Scenes as source code:
⟨

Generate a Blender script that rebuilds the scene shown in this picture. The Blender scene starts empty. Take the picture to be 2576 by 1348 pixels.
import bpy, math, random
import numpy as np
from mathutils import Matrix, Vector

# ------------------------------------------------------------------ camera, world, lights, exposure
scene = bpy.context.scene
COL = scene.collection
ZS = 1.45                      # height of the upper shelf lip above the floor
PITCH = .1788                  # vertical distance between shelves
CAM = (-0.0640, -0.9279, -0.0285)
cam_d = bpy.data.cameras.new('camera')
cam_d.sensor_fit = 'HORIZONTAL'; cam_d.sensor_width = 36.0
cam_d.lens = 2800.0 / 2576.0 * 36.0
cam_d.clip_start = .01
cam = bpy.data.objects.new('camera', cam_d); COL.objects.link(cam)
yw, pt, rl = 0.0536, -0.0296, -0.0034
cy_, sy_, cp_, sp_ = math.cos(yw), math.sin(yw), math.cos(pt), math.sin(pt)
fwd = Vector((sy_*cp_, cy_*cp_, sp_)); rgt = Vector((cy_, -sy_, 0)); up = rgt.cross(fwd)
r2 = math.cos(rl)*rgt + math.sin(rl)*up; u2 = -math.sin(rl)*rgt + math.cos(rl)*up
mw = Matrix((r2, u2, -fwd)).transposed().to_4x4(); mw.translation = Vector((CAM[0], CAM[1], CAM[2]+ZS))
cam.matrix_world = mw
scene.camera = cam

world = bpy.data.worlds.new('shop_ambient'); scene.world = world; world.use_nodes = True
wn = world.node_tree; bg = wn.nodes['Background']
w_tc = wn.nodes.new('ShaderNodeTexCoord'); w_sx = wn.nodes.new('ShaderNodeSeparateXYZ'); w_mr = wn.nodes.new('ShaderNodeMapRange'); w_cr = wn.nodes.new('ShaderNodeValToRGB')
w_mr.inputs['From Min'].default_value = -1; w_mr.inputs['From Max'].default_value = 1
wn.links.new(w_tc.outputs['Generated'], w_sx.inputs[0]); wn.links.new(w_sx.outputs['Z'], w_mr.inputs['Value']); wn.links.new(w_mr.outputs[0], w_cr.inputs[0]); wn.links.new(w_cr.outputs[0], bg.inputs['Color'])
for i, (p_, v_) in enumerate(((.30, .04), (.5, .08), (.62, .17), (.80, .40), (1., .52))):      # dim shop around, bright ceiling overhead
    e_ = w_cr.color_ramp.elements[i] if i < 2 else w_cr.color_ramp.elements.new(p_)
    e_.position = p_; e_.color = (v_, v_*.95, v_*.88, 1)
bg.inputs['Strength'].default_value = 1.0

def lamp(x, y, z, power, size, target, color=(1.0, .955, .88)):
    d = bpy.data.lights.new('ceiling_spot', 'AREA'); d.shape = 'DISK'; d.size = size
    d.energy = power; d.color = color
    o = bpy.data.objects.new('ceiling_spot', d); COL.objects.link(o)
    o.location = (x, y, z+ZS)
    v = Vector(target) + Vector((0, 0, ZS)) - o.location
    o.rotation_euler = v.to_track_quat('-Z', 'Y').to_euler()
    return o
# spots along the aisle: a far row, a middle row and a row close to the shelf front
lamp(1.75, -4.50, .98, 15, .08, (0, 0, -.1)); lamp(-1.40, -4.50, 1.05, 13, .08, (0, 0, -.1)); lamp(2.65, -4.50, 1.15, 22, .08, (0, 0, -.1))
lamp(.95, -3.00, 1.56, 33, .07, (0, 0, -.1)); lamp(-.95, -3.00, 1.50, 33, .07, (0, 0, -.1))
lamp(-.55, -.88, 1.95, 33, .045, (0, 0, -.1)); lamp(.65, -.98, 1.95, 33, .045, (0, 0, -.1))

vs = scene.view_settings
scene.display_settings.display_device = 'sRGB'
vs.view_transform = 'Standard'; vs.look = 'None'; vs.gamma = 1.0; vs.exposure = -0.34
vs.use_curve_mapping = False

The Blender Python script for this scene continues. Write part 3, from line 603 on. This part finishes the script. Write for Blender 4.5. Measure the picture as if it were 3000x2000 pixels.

⟩

[PROBLEM STATEMENT]
Retype every record above exactly as it appears.

[EXERCISE ANSWER]
Generate a Blender script that rebuilds the scene shown in this picture. The Blender scene starts empty. Take the picture to be 2576 by 1348 pixels.
import bpy, math, random
import numpy as np
from mathutils import Matrix, Vector

# ------------------------------------------------------------------ camera, world, lights, exposure
scene = bpy.context.scene
COL = scene.collection
ZS = 1.45                      # height of the upper shelf lip above the floor
PITCH = .1788                  # vertical distance between shelves
CAM = (-0.0640, -0.9279, -0.0285)
cam_d = bpy.data.cameras.new('camera')
cam_d.sensor_fit = 'HORIZONTAL'; cam_d.sensor_width = 36.0
cam_d.lens = 2800.0 / 2576.0 * 36.0
cam_d.clip_start = .01
cam = bpy.data.objects.new('camera', cam_d); COL.objects.link(cam)
yw, pt, rl = 0.0536, -0.0296, -0.0034
cy_, sy_, cp_, sp_ = math.cos(yw), math.sin(yw), math.cos(pt), math.sin(pt)
fwd = Vector((sy_*cp_, cy_*cp_, sp_)); rgt = Vector((cy_, -sy_, 0)); up = rgt.cross(fwd)
r2 = math.cos(rl)*rgt + math.sin(rl)*up; u2 = -math.sin(rl)*rgt + math.cos(rl)*up
mw = Matrix((r2, u2, -fwd)).transposed().to_4x4(); mw.translation = Vector((CAM[0], CAM[1], CAM[2]+ZS))
cam.matrix_world = mw
scene.camera = cam

world = bpy.data.worlds.new('shop_ambient'); scene.world = world; world.use_nodes = True
wn = world.node_tree; bg = wn.nodes['Background']
w_tc = wn.nodes.new('ShaderNodeTexCoord'); w_sx = wn.nodes.new('ShaderNodeSeparateXYZ'); w_mr = wn.nodes.new('ShaderNodeMapRange'); w_cr = wn.nodes.new('ShaderNodeValToRGB')
w_mr.inputs['From Min'].default_value = -1; w_mr.inputs['From Max'].default_value = 1
wn.links.new(w_tc.outputs['Generated'], w_sx.inputs[0]); wn.links.new(w_sx.outputs['Z'], w_mr.inputs['Value']); wn.links.new(w_mr.outputs[0], w_cr.inputs[0]); wn.links.new(w_cr.outputs[0], bg.inputs['Color'])
for i, (p_, v_) in enumerate(((.30, .04), (.5, .08), (.62, .17), (.80, .40), (1., .52))):      # dim shop around, bright ceiling overhead
    e_ = w_cr.color_ramp.elements[i] if i < 2 else w_cr.color_ramp.elements.new(p_)
    e_.position = p_; e_.color = (v_, v_*.95, v_*.88, 1)
bg.inputs['Strength'].default_value = 1.0

def lamp(x, y, z, power, size, target, color=(1.0, .955, .88)):
    d = bpy.data.lights.new('ceiling_spot', 'AREA'); d.shape = 'DISK'; d.size = size
    d.energy = power; d.color = color
    o = bpy.data.objects.new('ceiling_spot', d); COL.objects.link(o)
    o.location = (x, y, z+ZS)
    v = Vector(target) + Vector((0, 0, ZS)) - o.location
    o.rotation_euler = v.to_track_quat('-Z', 'Y').to_euler()
    return o
# spots along the aisle: a far row, a middle row and a row close to the shelf front
lamp(1.75, -4.50, .98, 15, .08, (0, 0, -.1)); lamp(-1.40, -4.50, 1.05, 13, .08, (0, 0, -.1)); lamp(2.65, -4.50, 1.15, 22, .08, (0, 0, -.1))
lamp(.95, -3.00, 1.56, 33, .07, (0, 0, -.1)); lamp(-.95, -3.00, 1.50, 33, .07, (0, 0, -.1))
lamp(-.55, -.88, 1.95, 33, .045, (0, 0, -.1)); lamp(.65, -.98, 1.95, 33, .045, (0, 0, -.1))

vs = scene.view_settings
scene.display_settings.display_device = 'sRGB'
vs.view_transform = 'Standard'; vs.look = 'None'; vs.gamma = 1.0; vs.exposure = -0.34
vs.use_curve_mapping = False

The Blender Python script for this scene continues. Write part 3, from line 603 on. This part finishes the script. Write for Blender 4.5. Measure the picture as if it were 3000x2000 pixels.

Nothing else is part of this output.